Flow separation occurs when a stream of gas or liquid flowing past a body separates from the body’s surface and forms a region of eddies. For subsonic flow, a typical case of a separated flow occurs at the surface of a body with curvilinear generatrices (Figure 1), such as a wing section or a sphere. The necessary conditions for the appearance of a separated flow here are the existence of a viscous boundary layer at the surface of the body and an increase in pressure in the direction of the flow. Within the boundary-layer thickness δ the flow velocity decreases from the value ν₀—the velocity of the outer stream—at the outermost limit of the layer to ν = 0 at the surface of the body, but the pressure remains the same as in the external outer stream. In the immediate vicinity of the body’s surface, where the velocity of the particles is nearly zero, the particles’ kinetic energy is not sufficient to overcome the increasing pressure.
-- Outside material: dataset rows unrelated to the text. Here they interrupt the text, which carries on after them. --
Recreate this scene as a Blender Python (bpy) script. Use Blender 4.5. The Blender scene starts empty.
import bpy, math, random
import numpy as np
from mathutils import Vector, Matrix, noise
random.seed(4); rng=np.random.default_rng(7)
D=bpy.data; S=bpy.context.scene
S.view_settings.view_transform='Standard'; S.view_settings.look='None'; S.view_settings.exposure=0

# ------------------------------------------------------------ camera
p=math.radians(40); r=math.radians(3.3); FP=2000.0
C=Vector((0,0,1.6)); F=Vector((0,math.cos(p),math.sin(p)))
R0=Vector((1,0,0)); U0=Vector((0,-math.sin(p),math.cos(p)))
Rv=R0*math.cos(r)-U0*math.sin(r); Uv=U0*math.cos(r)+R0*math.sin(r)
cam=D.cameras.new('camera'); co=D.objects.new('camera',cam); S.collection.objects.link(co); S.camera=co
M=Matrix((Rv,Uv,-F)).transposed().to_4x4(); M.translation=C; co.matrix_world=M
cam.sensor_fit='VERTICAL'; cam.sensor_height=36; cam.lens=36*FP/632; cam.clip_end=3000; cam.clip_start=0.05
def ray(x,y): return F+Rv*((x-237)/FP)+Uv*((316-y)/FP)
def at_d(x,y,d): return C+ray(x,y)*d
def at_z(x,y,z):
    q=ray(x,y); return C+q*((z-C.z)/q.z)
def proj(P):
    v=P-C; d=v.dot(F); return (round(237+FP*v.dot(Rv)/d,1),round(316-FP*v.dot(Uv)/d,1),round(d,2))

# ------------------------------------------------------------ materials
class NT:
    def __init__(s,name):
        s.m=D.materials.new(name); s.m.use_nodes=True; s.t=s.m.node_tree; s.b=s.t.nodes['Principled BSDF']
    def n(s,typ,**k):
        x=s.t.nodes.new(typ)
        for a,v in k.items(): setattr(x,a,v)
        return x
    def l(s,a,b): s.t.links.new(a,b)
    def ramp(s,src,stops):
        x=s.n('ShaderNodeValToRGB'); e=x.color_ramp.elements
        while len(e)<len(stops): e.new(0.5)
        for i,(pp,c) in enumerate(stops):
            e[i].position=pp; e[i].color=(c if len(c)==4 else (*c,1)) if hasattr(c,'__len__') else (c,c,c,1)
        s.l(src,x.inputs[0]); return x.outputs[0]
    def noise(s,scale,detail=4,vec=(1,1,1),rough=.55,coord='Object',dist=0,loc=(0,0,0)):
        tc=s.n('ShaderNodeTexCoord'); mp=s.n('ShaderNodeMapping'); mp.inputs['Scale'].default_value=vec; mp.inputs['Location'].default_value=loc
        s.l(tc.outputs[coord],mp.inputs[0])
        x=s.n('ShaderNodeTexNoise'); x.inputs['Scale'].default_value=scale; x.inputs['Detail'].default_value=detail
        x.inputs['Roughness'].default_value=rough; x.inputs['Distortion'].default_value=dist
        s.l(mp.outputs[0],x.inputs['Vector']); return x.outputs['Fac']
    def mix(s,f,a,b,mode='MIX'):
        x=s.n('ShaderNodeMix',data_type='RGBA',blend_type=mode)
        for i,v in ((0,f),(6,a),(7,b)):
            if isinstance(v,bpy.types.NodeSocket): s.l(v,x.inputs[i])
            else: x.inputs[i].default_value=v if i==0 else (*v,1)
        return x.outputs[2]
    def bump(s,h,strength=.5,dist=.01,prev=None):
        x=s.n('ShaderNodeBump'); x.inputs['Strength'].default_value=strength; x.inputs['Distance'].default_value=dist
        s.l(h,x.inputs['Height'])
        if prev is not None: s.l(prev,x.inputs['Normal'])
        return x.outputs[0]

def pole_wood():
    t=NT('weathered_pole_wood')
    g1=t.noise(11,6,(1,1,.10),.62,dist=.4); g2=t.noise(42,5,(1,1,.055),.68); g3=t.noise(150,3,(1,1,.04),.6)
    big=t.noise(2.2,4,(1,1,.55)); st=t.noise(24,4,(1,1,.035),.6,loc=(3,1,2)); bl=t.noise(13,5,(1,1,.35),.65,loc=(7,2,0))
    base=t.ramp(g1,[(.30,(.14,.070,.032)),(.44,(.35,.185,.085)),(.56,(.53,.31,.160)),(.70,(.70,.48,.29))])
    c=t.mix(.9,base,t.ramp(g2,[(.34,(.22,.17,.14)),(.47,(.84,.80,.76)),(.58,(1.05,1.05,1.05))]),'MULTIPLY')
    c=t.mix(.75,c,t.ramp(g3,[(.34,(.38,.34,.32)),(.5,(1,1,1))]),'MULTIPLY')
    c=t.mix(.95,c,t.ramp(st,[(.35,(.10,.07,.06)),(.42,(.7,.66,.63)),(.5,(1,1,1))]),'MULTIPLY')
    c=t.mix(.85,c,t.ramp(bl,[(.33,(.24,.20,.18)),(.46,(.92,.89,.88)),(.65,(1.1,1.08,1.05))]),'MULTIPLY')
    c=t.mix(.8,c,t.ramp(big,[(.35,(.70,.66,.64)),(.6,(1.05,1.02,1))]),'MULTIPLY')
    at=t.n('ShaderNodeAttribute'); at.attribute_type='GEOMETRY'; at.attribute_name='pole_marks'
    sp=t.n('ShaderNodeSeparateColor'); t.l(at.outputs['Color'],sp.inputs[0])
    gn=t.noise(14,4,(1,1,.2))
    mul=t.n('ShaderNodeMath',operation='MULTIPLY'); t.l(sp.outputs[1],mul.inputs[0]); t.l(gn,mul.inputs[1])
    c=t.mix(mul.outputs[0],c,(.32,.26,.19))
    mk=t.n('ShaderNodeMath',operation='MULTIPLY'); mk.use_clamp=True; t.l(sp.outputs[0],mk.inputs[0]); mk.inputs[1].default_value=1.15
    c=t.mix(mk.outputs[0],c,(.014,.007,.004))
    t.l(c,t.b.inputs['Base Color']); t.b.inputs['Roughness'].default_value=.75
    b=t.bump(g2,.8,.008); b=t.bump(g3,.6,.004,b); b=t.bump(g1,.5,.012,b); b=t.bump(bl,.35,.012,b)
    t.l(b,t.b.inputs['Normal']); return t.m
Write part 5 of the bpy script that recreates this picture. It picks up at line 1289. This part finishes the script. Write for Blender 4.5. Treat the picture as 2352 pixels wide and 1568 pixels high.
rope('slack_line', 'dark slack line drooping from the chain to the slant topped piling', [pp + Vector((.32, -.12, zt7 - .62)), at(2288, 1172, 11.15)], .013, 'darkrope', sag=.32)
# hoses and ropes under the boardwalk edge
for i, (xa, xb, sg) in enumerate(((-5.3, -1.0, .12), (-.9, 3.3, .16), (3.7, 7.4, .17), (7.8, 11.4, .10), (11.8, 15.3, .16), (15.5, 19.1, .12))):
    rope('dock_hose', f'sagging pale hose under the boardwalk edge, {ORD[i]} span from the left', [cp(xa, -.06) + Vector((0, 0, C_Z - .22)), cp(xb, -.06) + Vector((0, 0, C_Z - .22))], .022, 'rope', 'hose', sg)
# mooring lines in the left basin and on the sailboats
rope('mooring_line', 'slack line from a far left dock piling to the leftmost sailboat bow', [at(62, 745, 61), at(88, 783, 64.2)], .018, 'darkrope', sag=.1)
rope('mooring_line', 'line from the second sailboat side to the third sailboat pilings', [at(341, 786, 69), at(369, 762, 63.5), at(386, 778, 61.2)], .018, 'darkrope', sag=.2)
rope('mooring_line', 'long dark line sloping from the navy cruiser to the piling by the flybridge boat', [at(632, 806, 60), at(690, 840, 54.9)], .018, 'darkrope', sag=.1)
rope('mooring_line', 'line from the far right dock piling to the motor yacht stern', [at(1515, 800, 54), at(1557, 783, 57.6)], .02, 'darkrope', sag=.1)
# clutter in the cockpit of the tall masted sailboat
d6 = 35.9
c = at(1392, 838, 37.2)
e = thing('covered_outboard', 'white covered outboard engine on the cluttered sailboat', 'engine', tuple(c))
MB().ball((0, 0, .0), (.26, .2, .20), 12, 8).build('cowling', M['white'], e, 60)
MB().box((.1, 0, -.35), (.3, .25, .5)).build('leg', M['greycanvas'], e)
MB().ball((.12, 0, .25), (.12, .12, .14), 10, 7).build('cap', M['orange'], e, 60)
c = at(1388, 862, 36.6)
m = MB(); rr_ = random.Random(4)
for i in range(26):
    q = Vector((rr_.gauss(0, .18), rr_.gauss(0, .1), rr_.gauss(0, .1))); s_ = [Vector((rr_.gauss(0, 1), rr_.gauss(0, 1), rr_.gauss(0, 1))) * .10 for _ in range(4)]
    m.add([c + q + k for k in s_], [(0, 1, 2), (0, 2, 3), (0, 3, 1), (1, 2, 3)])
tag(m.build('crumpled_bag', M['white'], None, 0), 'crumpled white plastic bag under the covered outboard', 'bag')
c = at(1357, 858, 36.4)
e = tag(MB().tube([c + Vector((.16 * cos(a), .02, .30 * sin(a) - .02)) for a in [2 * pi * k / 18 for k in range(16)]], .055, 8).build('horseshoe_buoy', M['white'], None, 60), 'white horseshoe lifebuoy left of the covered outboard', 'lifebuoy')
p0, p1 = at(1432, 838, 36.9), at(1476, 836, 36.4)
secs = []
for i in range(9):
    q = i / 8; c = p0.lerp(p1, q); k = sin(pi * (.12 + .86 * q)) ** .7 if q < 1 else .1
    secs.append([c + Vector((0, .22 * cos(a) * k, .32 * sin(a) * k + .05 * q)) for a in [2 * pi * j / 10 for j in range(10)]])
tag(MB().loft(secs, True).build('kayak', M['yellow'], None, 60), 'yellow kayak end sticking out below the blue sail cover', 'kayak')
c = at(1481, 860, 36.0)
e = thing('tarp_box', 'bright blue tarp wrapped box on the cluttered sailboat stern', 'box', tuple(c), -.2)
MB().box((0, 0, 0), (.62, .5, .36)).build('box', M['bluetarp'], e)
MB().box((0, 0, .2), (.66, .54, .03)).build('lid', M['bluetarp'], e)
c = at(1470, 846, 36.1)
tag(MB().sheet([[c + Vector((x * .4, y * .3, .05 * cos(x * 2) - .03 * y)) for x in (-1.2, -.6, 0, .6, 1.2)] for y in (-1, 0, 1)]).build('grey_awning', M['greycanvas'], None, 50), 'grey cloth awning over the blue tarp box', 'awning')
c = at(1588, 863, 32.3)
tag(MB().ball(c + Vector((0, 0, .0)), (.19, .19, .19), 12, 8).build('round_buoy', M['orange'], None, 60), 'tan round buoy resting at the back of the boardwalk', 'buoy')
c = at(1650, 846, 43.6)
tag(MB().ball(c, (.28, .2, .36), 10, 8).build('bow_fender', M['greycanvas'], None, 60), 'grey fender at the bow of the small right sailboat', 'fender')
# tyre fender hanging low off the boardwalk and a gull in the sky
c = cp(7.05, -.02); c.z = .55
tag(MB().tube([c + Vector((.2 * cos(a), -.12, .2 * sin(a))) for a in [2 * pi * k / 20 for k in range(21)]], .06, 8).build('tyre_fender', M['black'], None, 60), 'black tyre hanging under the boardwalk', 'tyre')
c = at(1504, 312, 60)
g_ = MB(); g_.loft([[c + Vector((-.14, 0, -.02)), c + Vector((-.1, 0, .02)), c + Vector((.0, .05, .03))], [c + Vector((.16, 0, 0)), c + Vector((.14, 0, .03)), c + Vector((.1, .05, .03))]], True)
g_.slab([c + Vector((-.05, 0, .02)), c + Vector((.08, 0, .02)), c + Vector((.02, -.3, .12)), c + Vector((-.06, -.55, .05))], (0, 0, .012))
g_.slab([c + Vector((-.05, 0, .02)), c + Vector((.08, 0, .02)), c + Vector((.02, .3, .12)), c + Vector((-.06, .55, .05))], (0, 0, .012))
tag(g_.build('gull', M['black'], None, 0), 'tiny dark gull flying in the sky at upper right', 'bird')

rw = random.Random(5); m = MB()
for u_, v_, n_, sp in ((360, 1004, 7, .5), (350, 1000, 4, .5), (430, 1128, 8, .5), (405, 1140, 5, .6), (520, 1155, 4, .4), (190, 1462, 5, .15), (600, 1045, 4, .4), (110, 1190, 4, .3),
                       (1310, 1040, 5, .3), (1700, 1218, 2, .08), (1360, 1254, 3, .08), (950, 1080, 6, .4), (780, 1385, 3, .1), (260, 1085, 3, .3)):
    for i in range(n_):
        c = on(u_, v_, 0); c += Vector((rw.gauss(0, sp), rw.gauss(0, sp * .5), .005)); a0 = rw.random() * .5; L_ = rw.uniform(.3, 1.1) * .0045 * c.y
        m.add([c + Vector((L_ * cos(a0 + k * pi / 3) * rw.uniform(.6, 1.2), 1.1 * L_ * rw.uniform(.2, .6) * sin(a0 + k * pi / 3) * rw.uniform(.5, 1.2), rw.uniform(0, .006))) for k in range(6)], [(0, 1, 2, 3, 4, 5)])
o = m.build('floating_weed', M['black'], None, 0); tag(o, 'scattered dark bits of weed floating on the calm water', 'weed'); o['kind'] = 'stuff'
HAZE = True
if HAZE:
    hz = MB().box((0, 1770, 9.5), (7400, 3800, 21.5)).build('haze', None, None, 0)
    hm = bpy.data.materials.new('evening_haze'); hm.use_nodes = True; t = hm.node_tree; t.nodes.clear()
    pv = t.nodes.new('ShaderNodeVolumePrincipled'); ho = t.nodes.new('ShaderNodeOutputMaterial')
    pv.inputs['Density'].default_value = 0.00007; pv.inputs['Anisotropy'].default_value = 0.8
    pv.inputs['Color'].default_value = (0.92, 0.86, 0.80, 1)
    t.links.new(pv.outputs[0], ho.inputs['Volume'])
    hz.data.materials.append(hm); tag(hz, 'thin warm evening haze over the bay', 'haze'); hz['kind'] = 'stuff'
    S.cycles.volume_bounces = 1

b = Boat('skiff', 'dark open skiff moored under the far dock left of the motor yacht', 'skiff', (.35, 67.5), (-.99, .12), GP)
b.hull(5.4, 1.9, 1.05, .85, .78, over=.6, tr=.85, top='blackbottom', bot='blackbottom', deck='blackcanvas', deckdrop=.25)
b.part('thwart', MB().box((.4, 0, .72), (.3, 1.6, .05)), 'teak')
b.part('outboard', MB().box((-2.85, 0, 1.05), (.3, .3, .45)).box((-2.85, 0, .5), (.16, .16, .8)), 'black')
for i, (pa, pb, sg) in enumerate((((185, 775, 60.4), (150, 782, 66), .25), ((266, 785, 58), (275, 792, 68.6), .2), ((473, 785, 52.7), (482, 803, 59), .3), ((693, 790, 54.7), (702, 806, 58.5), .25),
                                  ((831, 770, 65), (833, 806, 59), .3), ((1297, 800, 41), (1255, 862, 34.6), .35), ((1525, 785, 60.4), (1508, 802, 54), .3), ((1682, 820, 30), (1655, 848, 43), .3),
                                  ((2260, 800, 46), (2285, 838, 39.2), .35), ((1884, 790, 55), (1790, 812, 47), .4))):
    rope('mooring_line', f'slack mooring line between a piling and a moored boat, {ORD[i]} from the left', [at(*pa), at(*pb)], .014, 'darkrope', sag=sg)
As a result, this velocity becomes equal to zero and then reverses its direction. The onset of a reversed flow causes a considerable thickening of the boundary layer and the separation of the flow from the wall.

Figure 1. Schematic of the formation of a separated flow during subsonic flow past a body with curvilinear generatrices

The formation of separated-flow regions has a marked effect on the aerodynamic or hydrodynamic characteristics of a body. For example, the aerodynamic drag of a sphere flying at a subsonic speed is mainly determined by the separated flow on the surface of the rear hemisphere. The transition of the laminar boundary layer to turbulence decreases the size of the separatedflow region and reduces considerably the aerodynamic drag of the sphere.

Separation of flow occurs on the upper surface of an airplane wing at a certain angle of incidence, and this region of separated flow grows as the angle of incidence increases. In the process, the lift of the wing first stops increasing and then begins to decrease.

At supersonic flow velocities, shock waves appear, in which the pressure rises abruptly. When a shock wave is formed at a surface having a viscous boundary layer, a separated flow appears. With supersonic flows, the formation of a separated layer has an important effect on both the aerodynamic characteristics and thermal conditions of the body.

In the majority of cases, the occurrence of a separated flow is undesirable. The methods used to prevent separation include boundary-layer suction, the injection of a gas having a higher kinetic energy into the boundary layer, and a suitable choice of the surface shape of the body in order to reduce the pressure rise in the direction of the flow. At supersonic flow velocities, however, separation may be useful. For example, a needle located in front of a blunt body helps reduce the aerodynamic drag by creating a separated flow.